La révolution tunisienne est partie du mal-être de jeunes diplômés au chômage. Comment leur donner du travail ?
Pour cette génération frustrée, le gouvernement prépare un vrai plan Marshall pour la Tunisie. D'ici aux élections d'une assemblée constituante le 24 juillet, nous mettrons en place deux structures pour relancer l'économie : une Caisse de dépôt et de consignation (CDC), fondée sur le modèle français ou même marocain, autonome mais sous supervision du ministère des Finances, et dotée à terme de 3 à 4 milliards de dinars. Elle servira à financer de grands projets d'infrastructures publics, comme le réseau ferré tunisien par exemple, qui est le même que celui laissé par les Français lors de la décolonisation ! L'autre structure est un «Fonds générationnel» en grande partie financé par les recettes de la privatisation. Ainsi nous pourrons créer dans les cinq années à venir des centaines de milliers d'emplois pérennes en Tunisie à partir de notre main d'?uvre qualifiée. Ces deux fonds pourront s'associer aux capitaux étrangers, notamment français.

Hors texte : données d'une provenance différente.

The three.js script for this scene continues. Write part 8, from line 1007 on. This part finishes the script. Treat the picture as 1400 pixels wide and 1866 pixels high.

Vous nationalisez des entreprises détenues jusqu'ici par le clan Ben Ali, à l'instar d'Orange Tunisie. Qu'en ferez-vous ?
Notre objectif est de préserver les acquis et les intérêts des investisseurs étrangers qui ont cru en notre pays. La confiscation -il ne s'agit pas de nationalisation- concerne une multitude d'entreprises, dont quatre ou cinq très grandes entreprises pour lesquelles nous élaborons une stratégie rapide vu leur importance dans leur secteur. Les autres, petites, vont des concessions automobiles à la distribution en passant par les services. Mais l'Etat n'a pas du tout l'intention de garder ces actifs dans son portefeuille. Il y a trois solutions : une vente industrielle, une vente par appel d'offre, ou l'introduction éventuelle en Bourse. L'Etat n'a pas à se mêler de leur gestion mais il a la responsabilité de préserver leur rentabilité pendant la période transitoire.

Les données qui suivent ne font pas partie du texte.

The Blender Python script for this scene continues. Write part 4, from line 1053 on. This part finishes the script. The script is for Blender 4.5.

La saison touristique est en grand danger pour 2011...
Même si nous perdons 40% de l'activité cette année, la situation n'est pas catastrophique. L'essentiel est de revenir à un rythme normal d'ici l'automne prochain. Sur le court terme, les dégâts économiques sont importants, mais au final le tourisme va être beaucoup plus porteur dans les années qui viennent. La transformation de la Tunisie en démocratie suscite beaucoup d'admiration dans le monde, notamment en Europe, et va attirer du monde, en plus de ceux qui viennent pour le climat et la richesse du patrimoine historique et archéologique.

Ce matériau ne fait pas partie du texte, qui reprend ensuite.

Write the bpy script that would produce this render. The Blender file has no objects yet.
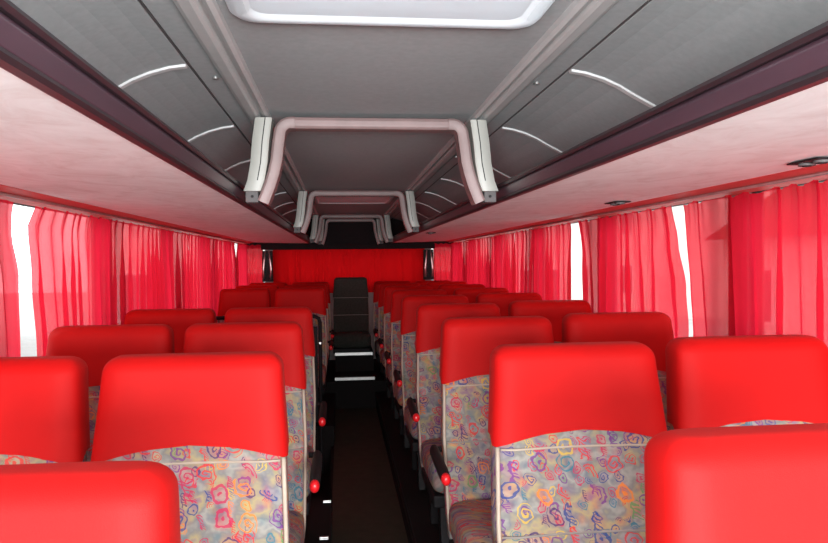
import bpy, bmesh, math, random
from mathutils import Vector, Matrix
random.seed(7)
S = bpy.context.scene
COL = S.collection
R = math.radians

# ------------------------------------------------------------------ camera
CX, CZ = -0.112, 1.37
cd = bpy.data.cameras.new('camera'); cam = bpy.data.objects.new('camera', cd); COL.objects.link(cam)
cd.sensor_fit = 'HORIZONTAL'; cd.sensor_width = 36.0; cd.lens = 698.2 / 828 * 36
cd.clip_start = 0.02; cd.clip_end = 200
cam.location = (CX, 0, CZ)
# yaw to the right, slight pitch down, slight roll
cam.matrix_world = (Matrix.Translation((CX, 0, CZ)) @ Matrix.Rotation(R(-5.961), 4, 'Z')
                    @ Matrix.Rotation(R(90 - 0.829), 4, 'X') @ Matrix.Rotation(R(-0.577), 4, 'Z'))
S.camera = cam
# ------------------------------------------------------------------ light
S.view_settings.view_transform = 'Standard'; S.view_settings.look = 'None'
S.view_settings.gamma = 1; S.view_settings.use_curve_mapping = False
S.view_settings.exposure = 0.0
S.cycles.use_denoising = True
S.cycles.max_bounces = 10; S.cycles.diffuse_bounces = 5; S.cycles.transparent_max_bounces = 12
S.cycles.sample_clamp_indirect = 6
S.cycles.caustics_reflective = False; S.cycles.caustics_refractive = False
W = bpy.data.worlds.new('overcast_sky'); S.world = W; W.use_nodes = True
W.node_tree.nodes['Background'].inputs[0].default_value = (0.93, 0.97, 1.0, 1)
W.node_tree.nodes['Background'].inputs[1].default_value = 3.1

def light(name, kind, loc, energy, color, rot=(0, 0, 0), size=1, size_y=None):
    d = bpy.data.lights.new(name, kind); o = bpy.data.objects.new(name, d); COL.objects.link(o)
    o.location = loc; o.rotation_euler = rot; d.energy = energy; d.color = color
    if kind == 'AREA':
        d.shape = 'RECTANGLE'; d.size = size; d.size_y = size_y or size
    else:
        d.shadow_soft_size = size
    return o
light('windscreen_daylight', 'AREA', (0, -1.70, 1.18), 290, (0.95, 0.98, 1.0), (R(106), 0, 0), 2.1, 0.75)
light('camera_flash', 'POINT', (CX + 0.03, -0.06, CZ + 0.07), 19.0, (1.0, 0.96, 0.90), size=0.03)

# ------------------------------------------------------------------ node helpers
def new_mat(name):
    m = bpy.data.materials.new(name); m.use_nodes = True
    nt = m.node_tree; b = nt.nodes['Principled BSDF']
    return m, nt, b
def nd(nt, t, **kw):
    n = nt.nodes.new(t)
    for k, v in kw.items(): setattr(n, k, v)
    return n
def mth(nt, op, a, b=None, c=None):
    n = nt.nodes.new('ShaderNodeMath'); n.operation = op
    for i, x in enumerate((a, b, c)):
        if x is None: continue
        if isinstance(x, (int, float)): n.inputs[i].default_value = x
        else: nt.links.new(x, n.inputs[i])
    return n.outputs[0]
def mixc(nt, f, a, b):
    n = nt.nodes.new('ShaderNodeMix'); n.data_type = 'RGBA'
    for s, x in ((n.inputs[0], f), (n.inputs[6], a), (n.inputs[7], b)):
        if isinstance(x, (int, float)): s.default_value = x
        elif isinstance(x, tuple): s.default_value = (*x, 1)
        else: nt.links.new(x, s)
    return n.outputs[2]
def ramp(nt, f, stops, mode='LINEAR'):
    n = nt.nodes.new('ShaderNodeValToRGB'); cr = n.color_ramp; cr.interpolation = mode
    while len(cr.elements) < len(stops): cr.elements.new(0.5)
    for e, (p, c) in zip(cr.elements, stops):
        e.position = p; e.color = (*c, 1)
    nt.links.new(f, n.inputs[0]); return n.outputs[0]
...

Comment jugez-vous l'aide internationale ?
L'enveloppe de 350 millions d'euros promise par Alain Juppé est la plus importante que nous ayons reçu sur une base bilatérale. Cela montre l'engagement de la France, premier investisseur, premier client et fournisseur de la Tunisie, et la qualité de nos rapports. Les institutions internationales comme la Banque mondiale ou la Banque africaine de développement, plutôt connues pour leur difficulté à réagir vite, ont répondu à la situation avec une rapidité remarquable. Cela montre que la Tunisie a une excellente réputation vis-à-vis de la communauté internationale, y compris les Etats-Unis. Les Américains se sont montrés tout à fait disposer à nous aider.

Quelle est votre position vis-à-vis de l'immigration massive de jeunes Tunisiens en Europe ?
Le problème, c'est cette immigration illégale, informelle. Les polémiques qu'elle suscite en Europe ne concernent pas la Tunisie. Le peuple tunisien s'est senti bafoué pendant longtemps, il faut que les jeunes s'arment de patience et prennent confiance dans leur avenir et dans celui de leur pays. Il faut leur redonner une lueur d'espoir, leur faire comprendre qu'ils ont leur place au soleil.

Etes-vous fier que d'autres pays s'inspirent de la révolution tunisienne ?
Fier n'est pas le mot, car nous ne sommes pas des exportateurs de révolutions. Ce qui se passe en Libye, au Maroc ou en Algérie, on le vit très fortement. Je ressens de la sympathie pour ces mouvements mais aussi beaucoup d'anxiété, notamment pour la souffrance du peuple libyen. L'impact de la révolution en Libye sur notre économie est très négatif : la Libye représente plus d'un milliard de dollars pour nos exportations, et 1,5 million de libyens venaient faire du tourisme en Tunisie les poches pleines. Par contre, je suis fier que cette révolution ait eu lieu en Tunisie. Fier que le peuple tunisien ait encore une fois tracé une ligne glorieuse dans son histoire.